Below are the records; locate each line with the word "scene" and copy it.

* * * * * * *

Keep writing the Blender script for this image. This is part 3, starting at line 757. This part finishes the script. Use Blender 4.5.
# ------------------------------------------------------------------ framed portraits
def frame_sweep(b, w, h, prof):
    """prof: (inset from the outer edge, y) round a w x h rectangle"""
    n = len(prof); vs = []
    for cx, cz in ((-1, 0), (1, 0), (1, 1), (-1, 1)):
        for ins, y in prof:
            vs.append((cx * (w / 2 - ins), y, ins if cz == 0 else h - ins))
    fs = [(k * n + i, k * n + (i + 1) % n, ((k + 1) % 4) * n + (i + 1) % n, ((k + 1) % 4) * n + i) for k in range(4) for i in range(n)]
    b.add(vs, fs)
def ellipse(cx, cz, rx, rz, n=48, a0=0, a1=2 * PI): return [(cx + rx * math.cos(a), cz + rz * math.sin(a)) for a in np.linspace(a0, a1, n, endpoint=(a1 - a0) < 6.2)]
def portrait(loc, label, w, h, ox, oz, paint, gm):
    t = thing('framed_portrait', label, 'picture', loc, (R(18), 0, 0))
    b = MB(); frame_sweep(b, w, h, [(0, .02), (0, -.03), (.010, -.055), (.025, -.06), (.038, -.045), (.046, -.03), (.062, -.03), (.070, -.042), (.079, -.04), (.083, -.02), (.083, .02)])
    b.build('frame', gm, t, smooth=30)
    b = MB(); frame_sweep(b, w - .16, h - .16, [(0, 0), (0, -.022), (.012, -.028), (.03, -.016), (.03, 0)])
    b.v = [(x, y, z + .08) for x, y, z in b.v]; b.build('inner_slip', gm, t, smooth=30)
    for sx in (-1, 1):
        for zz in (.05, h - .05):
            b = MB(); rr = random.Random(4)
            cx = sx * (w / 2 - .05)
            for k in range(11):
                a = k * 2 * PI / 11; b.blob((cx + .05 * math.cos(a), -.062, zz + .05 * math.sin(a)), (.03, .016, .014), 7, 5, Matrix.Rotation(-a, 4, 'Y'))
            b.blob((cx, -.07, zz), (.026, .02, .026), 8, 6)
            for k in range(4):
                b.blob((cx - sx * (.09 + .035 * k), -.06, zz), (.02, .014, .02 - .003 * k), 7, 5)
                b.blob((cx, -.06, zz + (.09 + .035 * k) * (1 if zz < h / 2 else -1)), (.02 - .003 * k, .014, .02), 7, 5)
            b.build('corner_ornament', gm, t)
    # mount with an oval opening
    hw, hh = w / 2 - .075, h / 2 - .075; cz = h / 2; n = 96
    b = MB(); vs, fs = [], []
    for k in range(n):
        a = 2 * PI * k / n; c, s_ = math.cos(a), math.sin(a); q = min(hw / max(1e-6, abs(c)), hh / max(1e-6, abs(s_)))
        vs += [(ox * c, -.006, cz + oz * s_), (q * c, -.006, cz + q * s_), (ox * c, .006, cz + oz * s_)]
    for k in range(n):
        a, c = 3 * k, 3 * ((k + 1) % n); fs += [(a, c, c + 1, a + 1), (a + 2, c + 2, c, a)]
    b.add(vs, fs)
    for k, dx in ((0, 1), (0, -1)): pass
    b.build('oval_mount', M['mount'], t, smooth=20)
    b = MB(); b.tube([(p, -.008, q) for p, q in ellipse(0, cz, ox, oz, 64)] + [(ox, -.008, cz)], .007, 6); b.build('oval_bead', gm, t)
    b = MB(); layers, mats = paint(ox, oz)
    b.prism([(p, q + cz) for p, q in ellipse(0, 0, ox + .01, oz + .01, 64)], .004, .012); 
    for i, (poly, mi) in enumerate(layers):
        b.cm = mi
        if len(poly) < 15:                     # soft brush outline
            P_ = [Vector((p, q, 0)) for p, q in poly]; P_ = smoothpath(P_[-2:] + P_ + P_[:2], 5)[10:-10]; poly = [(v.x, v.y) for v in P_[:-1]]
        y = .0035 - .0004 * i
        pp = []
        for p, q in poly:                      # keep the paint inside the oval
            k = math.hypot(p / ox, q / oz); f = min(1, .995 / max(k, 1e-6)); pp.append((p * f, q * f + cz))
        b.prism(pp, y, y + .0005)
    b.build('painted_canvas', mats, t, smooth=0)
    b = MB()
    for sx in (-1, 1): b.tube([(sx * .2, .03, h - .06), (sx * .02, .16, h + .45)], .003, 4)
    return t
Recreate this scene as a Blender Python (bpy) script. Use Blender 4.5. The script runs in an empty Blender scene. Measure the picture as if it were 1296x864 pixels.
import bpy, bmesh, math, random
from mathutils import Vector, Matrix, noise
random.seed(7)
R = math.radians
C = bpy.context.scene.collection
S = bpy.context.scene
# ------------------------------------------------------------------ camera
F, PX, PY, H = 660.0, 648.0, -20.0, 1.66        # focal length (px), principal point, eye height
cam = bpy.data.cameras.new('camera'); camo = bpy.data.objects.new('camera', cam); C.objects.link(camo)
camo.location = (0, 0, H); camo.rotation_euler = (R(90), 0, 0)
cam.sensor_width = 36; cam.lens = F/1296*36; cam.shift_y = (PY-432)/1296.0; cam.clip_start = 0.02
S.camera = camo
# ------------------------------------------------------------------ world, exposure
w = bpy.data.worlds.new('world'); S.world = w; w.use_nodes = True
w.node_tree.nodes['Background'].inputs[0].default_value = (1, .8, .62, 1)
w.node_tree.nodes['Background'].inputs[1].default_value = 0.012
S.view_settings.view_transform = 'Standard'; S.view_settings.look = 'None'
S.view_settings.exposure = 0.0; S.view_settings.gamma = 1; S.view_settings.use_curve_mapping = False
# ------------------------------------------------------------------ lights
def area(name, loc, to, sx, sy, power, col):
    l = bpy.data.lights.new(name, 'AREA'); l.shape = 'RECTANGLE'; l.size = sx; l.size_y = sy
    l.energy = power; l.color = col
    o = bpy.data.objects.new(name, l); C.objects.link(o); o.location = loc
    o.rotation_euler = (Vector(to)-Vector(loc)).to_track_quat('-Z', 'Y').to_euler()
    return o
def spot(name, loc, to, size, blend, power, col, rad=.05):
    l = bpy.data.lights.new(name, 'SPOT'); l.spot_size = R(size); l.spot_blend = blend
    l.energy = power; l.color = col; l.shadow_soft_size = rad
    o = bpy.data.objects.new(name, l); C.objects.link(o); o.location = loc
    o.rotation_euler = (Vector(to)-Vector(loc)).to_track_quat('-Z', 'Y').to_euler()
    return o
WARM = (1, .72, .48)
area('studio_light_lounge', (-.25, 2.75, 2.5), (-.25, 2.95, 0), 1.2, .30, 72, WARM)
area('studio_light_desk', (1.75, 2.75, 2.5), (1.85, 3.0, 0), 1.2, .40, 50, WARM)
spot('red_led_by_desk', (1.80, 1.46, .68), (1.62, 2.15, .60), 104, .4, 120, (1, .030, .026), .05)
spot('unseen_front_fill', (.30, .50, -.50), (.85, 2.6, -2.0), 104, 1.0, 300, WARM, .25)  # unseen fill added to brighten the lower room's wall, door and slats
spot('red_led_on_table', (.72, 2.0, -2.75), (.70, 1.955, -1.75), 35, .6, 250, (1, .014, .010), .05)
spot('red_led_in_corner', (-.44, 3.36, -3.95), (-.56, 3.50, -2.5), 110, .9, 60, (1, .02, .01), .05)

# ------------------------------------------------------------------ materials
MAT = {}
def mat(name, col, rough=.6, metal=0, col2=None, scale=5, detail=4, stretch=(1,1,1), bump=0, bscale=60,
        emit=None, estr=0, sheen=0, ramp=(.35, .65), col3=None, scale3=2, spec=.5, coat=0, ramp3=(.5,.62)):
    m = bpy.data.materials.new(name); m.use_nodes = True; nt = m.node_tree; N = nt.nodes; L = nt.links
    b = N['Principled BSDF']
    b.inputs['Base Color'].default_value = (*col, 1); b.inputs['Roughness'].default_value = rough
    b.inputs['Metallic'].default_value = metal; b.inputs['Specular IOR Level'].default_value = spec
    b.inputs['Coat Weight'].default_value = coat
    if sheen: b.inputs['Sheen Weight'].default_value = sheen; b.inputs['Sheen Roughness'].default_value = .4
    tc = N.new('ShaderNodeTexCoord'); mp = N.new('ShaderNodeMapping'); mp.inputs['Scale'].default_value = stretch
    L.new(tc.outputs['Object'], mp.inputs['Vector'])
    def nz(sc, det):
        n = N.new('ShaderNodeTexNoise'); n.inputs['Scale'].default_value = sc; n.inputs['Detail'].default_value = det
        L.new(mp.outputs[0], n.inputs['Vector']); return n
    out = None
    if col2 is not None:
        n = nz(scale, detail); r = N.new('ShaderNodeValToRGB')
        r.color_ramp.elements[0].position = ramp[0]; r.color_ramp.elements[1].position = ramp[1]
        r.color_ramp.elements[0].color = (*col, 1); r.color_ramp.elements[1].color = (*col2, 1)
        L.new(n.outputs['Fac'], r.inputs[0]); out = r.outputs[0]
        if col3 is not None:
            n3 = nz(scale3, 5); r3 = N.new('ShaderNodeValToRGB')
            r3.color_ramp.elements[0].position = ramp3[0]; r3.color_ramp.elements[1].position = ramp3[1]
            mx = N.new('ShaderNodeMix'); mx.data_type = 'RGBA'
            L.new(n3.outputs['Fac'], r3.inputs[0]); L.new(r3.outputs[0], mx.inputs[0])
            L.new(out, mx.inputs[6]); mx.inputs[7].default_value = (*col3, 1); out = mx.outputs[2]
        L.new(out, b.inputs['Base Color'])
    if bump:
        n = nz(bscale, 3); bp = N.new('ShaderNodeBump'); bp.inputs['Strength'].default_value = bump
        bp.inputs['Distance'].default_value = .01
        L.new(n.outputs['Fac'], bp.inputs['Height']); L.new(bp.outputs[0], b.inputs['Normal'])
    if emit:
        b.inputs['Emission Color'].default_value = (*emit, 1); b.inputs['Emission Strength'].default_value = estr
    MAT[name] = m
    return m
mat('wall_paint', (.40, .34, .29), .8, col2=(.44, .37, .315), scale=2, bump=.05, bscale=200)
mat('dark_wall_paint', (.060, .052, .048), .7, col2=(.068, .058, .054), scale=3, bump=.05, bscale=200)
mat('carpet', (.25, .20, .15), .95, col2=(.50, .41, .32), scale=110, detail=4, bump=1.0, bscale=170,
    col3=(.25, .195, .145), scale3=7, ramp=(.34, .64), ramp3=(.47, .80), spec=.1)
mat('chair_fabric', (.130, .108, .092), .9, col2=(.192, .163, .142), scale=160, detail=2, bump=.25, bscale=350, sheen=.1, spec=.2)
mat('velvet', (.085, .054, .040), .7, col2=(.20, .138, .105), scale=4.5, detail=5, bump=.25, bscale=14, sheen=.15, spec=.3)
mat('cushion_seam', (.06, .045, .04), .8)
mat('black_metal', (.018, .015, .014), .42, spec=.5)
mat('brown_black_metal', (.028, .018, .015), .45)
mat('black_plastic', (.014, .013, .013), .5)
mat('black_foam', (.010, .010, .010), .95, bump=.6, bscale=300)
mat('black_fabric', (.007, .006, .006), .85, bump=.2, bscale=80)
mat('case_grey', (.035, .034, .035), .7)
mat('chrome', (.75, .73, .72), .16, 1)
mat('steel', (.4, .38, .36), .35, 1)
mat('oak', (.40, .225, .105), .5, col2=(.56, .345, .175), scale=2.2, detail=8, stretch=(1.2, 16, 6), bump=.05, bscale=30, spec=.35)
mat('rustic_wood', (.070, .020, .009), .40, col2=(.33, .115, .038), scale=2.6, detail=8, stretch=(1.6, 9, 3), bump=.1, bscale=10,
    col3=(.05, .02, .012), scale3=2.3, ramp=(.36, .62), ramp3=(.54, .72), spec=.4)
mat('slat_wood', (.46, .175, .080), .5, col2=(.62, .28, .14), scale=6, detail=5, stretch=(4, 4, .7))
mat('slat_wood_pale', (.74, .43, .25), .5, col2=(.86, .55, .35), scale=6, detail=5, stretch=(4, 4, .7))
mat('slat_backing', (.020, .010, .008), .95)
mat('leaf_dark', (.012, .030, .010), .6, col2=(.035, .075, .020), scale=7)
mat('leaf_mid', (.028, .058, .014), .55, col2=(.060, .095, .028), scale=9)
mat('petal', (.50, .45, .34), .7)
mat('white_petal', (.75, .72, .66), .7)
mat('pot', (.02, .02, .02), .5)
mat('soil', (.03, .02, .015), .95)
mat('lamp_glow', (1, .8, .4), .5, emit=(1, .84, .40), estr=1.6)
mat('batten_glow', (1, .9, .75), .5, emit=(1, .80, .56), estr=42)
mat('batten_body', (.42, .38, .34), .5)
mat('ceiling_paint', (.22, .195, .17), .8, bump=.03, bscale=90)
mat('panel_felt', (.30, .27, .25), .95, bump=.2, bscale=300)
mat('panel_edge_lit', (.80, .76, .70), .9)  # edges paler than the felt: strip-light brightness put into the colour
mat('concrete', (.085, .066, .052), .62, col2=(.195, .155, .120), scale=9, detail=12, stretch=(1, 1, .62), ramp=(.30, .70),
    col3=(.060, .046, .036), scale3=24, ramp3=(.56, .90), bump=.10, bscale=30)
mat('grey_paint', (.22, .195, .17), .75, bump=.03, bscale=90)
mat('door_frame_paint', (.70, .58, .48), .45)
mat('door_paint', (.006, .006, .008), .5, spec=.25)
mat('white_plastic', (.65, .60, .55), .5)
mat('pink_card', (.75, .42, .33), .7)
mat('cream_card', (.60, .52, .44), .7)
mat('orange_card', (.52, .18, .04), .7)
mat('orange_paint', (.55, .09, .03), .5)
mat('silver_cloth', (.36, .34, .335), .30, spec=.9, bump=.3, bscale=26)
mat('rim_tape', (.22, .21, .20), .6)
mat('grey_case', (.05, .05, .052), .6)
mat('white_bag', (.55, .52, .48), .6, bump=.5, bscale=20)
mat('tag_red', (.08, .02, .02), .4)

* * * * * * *

» **RESULT FOR THIS TASK**
Recreate this scene as a Blender Python (bpy) script. Use Blender 4.5. The script runs in an empty Blender scene. Measure the picture as if it were 1296x864 pixels.
C = bpy.context.scene.collection
S = bpy.context.scene